-- Exercise --
Repeat exactly what appears from the opening line of the listing to the line with "def R(d): return math.radians(d)", inclusive.
____________________
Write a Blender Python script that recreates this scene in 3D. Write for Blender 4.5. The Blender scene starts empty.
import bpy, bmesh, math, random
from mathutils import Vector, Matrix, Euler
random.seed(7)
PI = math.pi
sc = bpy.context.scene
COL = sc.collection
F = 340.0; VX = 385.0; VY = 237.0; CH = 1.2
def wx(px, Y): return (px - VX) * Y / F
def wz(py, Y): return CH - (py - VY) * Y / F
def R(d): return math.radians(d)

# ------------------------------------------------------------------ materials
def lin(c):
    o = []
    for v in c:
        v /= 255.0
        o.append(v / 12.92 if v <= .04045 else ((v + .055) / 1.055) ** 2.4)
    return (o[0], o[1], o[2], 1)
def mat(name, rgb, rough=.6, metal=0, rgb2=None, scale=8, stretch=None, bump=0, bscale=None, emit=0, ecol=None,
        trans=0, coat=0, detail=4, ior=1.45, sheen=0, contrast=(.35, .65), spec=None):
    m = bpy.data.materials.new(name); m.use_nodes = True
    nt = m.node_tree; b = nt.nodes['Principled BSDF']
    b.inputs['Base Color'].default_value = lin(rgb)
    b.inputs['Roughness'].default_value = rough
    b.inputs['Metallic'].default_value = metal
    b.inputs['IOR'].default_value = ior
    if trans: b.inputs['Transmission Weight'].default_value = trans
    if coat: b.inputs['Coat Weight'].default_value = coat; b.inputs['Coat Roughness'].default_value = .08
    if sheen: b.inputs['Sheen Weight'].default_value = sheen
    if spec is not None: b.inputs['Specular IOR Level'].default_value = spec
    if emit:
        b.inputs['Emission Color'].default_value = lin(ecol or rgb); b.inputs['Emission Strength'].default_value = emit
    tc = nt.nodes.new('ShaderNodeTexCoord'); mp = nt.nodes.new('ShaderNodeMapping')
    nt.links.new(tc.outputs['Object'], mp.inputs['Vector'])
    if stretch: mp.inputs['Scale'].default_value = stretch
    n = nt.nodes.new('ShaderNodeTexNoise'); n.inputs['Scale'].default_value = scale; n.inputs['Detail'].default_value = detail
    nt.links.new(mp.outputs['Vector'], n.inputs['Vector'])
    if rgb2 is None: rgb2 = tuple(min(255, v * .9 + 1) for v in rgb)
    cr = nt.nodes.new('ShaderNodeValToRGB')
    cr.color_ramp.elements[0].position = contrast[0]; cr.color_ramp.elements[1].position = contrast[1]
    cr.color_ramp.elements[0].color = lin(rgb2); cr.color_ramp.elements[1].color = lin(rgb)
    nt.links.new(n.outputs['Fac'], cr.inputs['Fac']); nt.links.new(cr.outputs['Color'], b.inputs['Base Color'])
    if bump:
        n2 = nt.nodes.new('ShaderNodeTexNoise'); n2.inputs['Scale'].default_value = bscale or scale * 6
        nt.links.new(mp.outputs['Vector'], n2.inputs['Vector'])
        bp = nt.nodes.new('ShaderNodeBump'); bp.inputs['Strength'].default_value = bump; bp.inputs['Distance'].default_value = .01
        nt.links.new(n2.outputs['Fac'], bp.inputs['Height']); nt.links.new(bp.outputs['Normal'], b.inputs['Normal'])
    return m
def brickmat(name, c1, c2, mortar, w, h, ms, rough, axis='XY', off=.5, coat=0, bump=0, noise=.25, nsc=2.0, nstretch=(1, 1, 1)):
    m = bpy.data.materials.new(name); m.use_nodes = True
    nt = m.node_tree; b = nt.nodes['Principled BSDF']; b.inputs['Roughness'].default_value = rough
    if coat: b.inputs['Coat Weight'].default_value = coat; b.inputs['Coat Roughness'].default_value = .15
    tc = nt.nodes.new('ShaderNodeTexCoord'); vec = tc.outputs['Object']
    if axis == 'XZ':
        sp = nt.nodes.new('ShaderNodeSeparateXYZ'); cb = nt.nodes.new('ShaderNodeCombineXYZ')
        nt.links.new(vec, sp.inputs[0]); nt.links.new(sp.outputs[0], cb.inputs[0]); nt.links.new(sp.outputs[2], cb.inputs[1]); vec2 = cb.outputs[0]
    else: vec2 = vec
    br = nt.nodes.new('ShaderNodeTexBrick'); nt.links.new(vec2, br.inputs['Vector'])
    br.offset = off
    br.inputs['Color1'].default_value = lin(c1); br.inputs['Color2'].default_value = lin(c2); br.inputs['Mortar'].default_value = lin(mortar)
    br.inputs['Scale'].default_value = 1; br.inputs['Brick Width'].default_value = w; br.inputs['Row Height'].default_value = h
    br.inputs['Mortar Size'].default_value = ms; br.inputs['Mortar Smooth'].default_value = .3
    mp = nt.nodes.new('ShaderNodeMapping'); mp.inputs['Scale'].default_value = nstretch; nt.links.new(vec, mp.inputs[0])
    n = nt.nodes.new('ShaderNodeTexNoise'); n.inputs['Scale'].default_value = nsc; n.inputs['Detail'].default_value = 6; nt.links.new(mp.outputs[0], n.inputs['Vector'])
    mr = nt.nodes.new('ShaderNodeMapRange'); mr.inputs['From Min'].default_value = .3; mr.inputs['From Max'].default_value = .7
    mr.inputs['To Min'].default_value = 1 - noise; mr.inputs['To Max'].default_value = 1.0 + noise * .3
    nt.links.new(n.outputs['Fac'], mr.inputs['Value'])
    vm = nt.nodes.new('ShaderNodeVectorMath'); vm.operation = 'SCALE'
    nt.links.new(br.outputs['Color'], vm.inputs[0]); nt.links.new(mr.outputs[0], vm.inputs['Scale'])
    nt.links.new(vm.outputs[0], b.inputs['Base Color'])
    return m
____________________
-- Result of the exercise --
Write a Blender Python script that recreates this scene in 3D. Write for Blender 4.5. The Blender scene starts empty.
import bpy, bmesh, math, random
from mathutils import Vector, Matrix, Euler
random.seed(7)
PI = math.pi
sc = bpy.context.scene
COL = sc.collection
F = 340.0; VX = 385.0; VY = 237.0; CH = 1.2
def wx(px, Y): return (px - VX) * Y / F
def wz(py, Y): return CH - (py - VY) * Y / F
def R(d): return math.radians(d)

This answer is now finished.